Genworth's agreement to sell its controlling stake in Genworth MI Canada Inc. to Brookfield Business Partners LP is viewed as a positive catalyst to finally bringing the China Oceanwide deal to completion. CFRA's Cathy Seifert said the planned C$2.4 billion divestiture of its MI Canada shares demonstrates Genworth's commitment to the China Oceanwide transaction.

"My sense is that this deal significantly reduces the regulatory risk," Seifert said in an interview. "I think this basically sent a very strong signal that Genworth clearly is committed to moving forward in this transaction."
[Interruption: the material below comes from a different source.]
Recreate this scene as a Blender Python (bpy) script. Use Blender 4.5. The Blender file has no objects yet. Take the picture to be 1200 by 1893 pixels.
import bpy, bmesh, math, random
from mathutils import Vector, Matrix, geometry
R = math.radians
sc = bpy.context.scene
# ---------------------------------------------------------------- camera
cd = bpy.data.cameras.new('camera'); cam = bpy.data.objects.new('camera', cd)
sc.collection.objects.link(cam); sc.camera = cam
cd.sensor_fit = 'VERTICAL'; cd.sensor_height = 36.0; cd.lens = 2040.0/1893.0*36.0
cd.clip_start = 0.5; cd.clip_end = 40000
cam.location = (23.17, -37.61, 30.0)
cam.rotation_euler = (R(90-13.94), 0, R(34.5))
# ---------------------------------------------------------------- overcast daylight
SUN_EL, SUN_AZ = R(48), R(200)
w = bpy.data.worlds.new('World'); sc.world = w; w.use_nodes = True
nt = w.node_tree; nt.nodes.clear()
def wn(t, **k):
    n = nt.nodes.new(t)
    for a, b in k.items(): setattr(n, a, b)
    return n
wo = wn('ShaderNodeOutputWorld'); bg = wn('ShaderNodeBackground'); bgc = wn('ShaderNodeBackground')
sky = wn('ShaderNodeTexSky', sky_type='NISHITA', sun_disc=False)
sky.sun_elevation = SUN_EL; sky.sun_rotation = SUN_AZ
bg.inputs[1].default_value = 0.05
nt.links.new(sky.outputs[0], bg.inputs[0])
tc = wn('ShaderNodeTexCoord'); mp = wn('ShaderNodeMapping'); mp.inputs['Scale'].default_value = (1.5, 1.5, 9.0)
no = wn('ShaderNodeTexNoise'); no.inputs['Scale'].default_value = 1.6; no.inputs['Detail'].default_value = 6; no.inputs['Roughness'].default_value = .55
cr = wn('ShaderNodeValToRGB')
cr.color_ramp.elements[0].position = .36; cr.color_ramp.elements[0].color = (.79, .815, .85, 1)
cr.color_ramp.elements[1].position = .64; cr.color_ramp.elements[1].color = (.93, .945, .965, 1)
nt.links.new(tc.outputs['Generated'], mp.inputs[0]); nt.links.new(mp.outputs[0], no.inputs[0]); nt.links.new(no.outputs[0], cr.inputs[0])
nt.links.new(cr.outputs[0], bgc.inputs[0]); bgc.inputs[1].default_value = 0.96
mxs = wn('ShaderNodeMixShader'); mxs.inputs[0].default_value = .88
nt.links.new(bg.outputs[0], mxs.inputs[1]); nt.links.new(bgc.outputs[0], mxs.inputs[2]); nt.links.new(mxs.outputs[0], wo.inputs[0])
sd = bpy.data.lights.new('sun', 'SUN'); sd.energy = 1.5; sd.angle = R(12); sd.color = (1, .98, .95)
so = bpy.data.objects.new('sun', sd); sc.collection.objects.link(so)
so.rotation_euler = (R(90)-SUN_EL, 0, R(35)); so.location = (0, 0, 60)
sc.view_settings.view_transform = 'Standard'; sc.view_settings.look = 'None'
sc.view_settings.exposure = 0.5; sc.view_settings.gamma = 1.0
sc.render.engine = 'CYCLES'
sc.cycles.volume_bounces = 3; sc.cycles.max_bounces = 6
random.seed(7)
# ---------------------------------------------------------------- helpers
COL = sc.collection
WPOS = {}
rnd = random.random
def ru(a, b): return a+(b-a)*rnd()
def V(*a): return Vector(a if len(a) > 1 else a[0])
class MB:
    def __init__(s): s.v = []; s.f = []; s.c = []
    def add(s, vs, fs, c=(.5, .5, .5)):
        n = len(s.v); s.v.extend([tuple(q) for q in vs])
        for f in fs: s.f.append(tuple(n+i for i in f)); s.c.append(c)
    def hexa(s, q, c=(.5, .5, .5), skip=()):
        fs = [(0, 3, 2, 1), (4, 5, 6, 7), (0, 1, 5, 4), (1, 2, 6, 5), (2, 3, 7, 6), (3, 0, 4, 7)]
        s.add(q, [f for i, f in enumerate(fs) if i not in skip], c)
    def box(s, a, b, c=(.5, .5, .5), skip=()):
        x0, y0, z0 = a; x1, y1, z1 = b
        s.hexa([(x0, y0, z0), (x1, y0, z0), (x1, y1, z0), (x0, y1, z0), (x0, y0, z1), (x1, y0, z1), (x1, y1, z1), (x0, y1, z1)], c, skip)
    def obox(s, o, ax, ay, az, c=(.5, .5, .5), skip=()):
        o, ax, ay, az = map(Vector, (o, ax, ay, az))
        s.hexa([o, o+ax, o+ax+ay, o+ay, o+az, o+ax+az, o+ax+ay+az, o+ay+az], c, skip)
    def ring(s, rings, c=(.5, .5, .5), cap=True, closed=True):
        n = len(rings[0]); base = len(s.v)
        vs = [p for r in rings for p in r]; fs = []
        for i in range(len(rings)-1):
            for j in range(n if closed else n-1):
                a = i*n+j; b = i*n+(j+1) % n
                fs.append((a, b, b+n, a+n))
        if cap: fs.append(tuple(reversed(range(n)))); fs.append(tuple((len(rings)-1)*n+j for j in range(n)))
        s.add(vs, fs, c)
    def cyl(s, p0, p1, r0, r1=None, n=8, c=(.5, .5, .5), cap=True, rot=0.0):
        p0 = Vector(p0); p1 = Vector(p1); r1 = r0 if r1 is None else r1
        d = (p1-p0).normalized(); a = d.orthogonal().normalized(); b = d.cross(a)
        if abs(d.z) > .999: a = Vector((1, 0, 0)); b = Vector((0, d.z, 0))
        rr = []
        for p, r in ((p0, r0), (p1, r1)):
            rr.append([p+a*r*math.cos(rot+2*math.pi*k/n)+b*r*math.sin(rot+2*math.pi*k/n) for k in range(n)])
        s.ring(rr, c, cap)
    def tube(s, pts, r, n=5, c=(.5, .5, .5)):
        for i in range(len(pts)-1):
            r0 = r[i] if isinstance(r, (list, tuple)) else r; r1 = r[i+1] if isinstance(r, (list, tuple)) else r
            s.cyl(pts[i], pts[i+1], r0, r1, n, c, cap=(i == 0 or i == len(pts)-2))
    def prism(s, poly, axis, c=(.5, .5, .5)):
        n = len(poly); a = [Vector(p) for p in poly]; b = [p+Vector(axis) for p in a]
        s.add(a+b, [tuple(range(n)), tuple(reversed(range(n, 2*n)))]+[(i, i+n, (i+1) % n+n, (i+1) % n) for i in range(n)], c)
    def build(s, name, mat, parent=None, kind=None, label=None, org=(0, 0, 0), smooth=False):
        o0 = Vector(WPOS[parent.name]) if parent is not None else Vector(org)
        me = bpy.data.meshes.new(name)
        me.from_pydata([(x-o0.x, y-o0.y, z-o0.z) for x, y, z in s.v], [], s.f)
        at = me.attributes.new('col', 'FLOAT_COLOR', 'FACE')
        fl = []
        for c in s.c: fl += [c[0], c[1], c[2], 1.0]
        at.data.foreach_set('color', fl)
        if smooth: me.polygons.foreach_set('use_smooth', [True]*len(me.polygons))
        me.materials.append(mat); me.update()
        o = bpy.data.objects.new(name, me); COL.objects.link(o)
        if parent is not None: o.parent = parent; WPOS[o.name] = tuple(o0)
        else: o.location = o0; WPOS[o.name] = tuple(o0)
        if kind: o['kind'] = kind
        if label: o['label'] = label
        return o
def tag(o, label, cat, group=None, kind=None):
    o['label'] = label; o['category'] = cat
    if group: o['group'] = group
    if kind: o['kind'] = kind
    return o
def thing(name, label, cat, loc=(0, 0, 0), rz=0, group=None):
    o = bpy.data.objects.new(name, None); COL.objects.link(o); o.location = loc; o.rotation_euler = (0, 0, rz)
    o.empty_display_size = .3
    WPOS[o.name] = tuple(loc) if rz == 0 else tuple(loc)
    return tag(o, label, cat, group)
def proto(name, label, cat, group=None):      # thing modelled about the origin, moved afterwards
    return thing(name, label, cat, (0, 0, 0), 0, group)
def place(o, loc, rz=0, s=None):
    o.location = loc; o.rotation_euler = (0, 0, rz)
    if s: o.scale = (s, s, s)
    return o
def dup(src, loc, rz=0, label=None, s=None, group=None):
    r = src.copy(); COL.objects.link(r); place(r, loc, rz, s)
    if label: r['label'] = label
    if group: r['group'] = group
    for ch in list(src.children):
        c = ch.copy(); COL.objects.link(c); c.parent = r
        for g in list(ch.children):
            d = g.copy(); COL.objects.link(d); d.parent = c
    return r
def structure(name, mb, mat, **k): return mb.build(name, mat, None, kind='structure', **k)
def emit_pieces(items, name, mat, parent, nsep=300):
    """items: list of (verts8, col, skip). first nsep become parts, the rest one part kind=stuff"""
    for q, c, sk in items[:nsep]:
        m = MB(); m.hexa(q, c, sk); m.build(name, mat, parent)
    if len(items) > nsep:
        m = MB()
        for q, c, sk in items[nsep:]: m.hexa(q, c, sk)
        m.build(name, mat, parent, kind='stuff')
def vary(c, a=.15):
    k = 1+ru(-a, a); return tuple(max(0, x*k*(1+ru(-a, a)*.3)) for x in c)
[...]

Genworth in July disclosed plans to seek a sale of its interests in MI Canada because of a lack of "substantive progress" in talks with Canadian regulators about its merger with China Oceanwide. This transaction seems likely to pass muster and should alleviate Canadian regulators' concerns about the China Oceanwide deal, according to analysts.

Brian Suozzo, an analyst at S&P Ratings, said Brookfield Business Partners will not overleverage the business. That is something the Office of the Superintendent of Financial Institutions, Canada's banking regulator, would look upon favorably, he said.

"They're a long-time investor, not someone who is going to buy the business and ultimately flip it," Suozzo said in an interview. "From the information we've been given, it's the kind of company OFSI is looking for."

Jimmy Bhullar, an analyst with J.P. Morgan, said selling MI Canada business would take Canadian regulators out of the picture as far as the Genworth and China Oceanwide deal is concerned. But a few obstacles for that transaction would still remain.

"Genworth's bondholders could try to stop the sale of the MI business," Bhullar said. "Even if the Canada MI sale goes through, the Oceanwide transaction still needs approval from Chinese regulators and Oceanwide needs to come up with the cash. So the sale is a long way from being completed."

Genworth and China Oceanwide recently further extended the deadline for their merger to close to Dec. 31 from Nov. 30. That marked the 12th time the deadline has been pushed back since the deal was announced.

Seifert said a lot can go wrong between now and the end of the year, especially given how long it has taken to close.

"The market still has some, and what I believe to be healthy, skepticism about the transaction closing under its original terms," she said.

Selling its ownership in MI Canada also could help Genworth pay down almost $1.7 billion in senior notes that will mature over the next two years, Moody's analyst Bob Garofalo said in a note.

Because Genworth used 70% of its stake in MI Canada as collateral for a senior secured term loan of US$448 million, proceeds of the sale would first be used to pay down that debt. The rest of the money could be used for all of the debt maturing in 2020 and part of the 2021 maturities, Garofalo said.

"[Genworth] does have liquidity concerns for 2020 and 2021, so bringing in $1.8 billion in cash definitely helps them deal with those upcoming maturities, at least from a liquidity risk standpoint over the next couple of years," S&P's Suozzo added.